The Knight-Ridder News Service reports that business-to-business deals are so new to the Web that no one really knows how much commerce is being transacted electronically today. However, one of the pioneers in electronic commerce, Cisco Systems, Inc. of San José, Califoria, alone sold more than $2 billion worth of goods and services last year on the Net. Other recent studies project that businesses will buy and pay for over $200 billion of goods and services online in the year 2001. This is just eight times more than individual consumers. Chief among the electronic commerce applications will be the streamlining of interactions with customers where over 70 percent of incoming calls to most businesses are made to ask the price, availability or status of an order. A business Web-site can answer such questions and also let users place orders directly into the computer system with a minimal error rate. And what's more the transaction can be handled either in Spanish, English or another language. And in the larger corporate business world, other estimates suggest that 88 percent of the $455 billion business of multinational corporations, where Hispanic business concerns also are beginning to be positioned, comes from other corporate customers, rather than individual consumers. Thus, into the next century, it is most likely that the biggest challenges in the information technology world from hardware to software and peopleware will hinge on strategies for winning big business clients, as opposed to everyday, individual consumer users. The biggest source of income for information technology and cyberspace business, therefore, promises to be in selling software and hardware tools to companies needing to conduct business with other companies on- line.

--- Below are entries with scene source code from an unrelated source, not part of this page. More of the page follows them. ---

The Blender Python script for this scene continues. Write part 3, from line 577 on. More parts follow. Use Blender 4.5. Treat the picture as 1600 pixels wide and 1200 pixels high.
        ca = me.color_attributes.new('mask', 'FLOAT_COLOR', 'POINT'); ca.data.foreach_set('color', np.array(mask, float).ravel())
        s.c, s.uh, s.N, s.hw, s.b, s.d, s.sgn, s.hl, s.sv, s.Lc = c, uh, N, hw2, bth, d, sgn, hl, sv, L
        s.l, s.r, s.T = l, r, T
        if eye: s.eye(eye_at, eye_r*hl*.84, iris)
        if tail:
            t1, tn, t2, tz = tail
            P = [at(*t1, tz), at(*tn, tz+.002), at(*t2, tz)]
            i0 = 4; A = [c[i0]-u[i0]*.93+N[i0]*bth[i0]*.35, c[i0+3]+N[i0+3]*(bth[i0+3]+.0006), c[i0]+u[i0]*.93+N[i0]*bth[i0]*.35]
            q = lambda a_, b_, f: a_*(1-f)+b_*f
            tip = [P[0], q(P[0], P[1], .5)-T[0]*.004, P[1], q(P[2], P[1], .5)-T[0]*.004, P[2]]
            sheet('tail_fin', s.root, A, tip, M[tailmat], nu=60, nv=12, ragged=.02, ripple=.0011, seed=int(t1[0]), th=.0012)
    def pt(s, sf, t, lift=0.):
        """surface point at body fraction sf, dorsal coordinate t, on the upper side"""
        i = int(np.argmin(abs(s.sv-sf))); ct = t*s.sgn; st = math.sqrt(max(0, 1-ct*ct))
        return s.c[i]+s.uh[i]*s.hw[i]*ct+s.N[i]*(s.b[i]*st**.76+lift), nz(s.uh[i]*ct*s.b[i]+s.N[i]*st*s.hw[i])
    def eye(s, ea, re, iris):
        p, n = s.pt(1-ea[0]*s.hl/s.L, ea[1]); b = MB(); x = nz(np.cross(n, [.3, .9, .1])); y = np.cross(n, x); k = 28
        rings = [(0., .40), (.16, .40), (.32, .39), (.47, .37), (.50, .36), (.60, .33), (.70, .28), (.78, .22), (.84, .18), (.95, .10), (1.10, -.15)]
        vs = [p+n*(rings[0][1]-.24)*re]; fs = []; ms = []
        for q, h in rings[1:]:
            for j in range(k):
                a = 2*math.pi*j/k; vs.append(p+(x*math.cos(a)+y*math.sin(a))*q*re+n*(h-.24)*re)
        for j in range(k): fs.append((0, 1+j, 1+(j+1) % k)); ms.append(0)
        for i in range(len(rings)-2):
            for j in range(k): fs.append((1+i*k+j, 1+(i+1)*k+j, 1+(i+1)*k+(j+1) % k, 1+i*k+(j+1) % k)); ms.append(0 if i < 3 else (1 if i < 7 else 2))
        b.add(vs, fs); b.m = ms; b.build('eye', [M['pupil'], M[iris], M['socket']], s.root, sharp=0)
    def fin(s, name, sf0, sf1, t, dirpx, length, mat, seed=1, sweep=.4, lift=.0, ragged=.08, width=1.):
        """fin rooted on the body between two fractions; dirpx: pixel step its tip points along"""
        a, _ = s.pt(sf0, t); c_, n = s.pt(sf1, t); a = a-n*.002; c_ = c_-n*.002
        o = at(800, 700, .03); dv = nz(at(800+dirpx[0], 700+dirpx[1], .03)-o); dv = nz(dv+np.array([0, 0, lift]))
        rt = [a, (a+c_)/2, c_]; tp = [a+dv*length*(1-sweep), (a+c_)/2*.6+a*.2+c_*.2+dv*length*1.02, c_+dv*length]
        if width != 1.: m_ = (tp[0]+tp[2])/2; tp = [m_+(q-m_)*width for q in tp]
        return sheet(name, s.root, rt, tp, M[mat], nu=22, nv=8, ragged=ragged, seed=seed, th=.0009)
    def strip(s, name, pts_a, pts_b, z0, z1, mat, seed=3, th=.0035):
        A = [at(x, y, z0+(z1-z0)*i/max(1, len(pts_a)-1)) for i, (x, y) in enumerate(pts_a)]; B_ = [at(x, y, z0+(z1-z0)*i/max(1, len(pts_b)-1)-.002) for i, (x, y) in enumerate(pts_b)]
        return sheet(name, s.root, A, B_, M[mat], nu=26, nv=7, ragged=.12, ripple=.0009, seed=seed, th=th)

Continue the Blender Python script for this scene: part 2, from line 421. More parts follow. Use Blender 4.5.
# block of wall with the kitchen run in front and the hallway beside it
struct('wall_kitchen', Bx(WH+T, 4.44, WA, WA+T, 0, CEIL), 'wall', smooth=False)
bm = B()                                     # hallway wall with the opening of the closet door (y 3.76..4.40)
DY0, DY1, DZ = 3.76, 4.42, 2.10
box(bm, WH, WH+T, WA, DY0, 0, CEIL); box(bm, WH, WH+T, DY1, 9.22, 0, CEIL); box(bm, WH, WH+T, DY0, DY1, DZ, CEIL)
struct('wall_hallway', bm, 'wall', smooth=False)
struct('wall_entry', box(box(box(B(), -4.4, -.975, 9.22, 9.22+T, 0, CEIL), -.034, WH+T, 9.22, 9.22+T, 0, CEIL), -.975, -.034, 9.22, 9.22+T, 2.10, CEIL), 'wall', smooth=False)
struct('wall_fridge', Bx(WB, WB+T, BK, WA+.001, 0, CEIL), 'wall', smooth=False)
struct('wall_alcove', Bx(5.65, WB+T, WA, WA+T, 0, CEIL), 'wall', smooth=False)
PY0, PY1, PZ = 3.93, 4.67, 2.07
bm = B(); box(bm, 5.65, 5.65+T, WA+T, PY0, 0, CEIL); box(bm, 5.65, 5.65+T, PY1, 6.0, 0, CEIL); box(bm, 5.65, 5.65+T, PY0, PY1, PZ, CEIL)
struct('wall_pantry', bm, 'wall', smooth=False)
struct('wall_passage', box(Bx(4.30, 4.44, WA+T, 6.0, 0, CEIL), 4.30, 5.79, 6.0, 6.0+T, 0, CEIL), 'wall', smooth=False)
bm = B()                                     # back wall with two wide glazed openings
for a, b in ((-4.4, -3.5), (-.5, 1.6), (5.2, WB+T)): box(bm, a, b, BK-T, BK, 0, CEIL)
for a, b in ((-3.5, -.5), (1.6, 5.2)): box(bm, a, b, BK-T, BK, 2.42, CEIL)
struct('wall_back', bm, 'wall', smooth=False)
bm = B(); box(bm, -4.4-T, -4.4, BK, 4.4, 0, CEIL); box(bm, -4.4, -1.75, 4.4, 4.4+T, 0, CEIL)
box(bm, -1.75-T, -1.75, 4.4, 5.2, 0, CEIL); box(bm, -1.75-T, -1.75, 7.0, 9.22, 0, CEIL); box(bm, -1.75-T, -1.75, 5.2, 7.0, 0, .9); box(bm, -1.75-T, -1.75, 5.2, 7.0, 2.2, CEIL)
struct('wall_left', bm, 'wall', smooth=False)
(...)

Thus, as we as Hispanics continue to position ourselves economically and politically for the next century, we also need to position ourselves "electronically". Many futurists are predicting that new electronic, digital and computer-based technologies will double in sales volume by the end of 1998 and continue to grow yearly about 50 percent thereafter. That means more people having access to and using these new technologies as part of their daily routines. Susan Vega García (savega@iastate.edu) at the Iowa State University Library represents part of the changing mindset that needs to occur within our U. S. Hispanic community with the creation of a compilation of recommended U. S. Latino Web sites that are reflective of a new Hispanic reality in America. The list includes Chicano, Mexican American, Puerto Rican and Cuban American Web resources, as well as sites that pertain to Salvadorans, Dominicans, Colombians and Guatemalans residing and doing business in the United States. Evaluated for breadth, perceived authority, stability, usefulness and accuracy, the sites include bibliographic clearinghouses on a variety of content areas and topics, directories, electronic journals and newspapers, and a host of valuable contacts for networking, information exchange and expertise. We as Hispanics cannot afford to wait for the electronic dust to settle before embarking on our cyber-journey. !Via la frontera electronica! This then needs to be our slogan for 1998 and beyond as we become better connected to the cyberspace world of this and that. Or should it be, "esto" y "aquello"?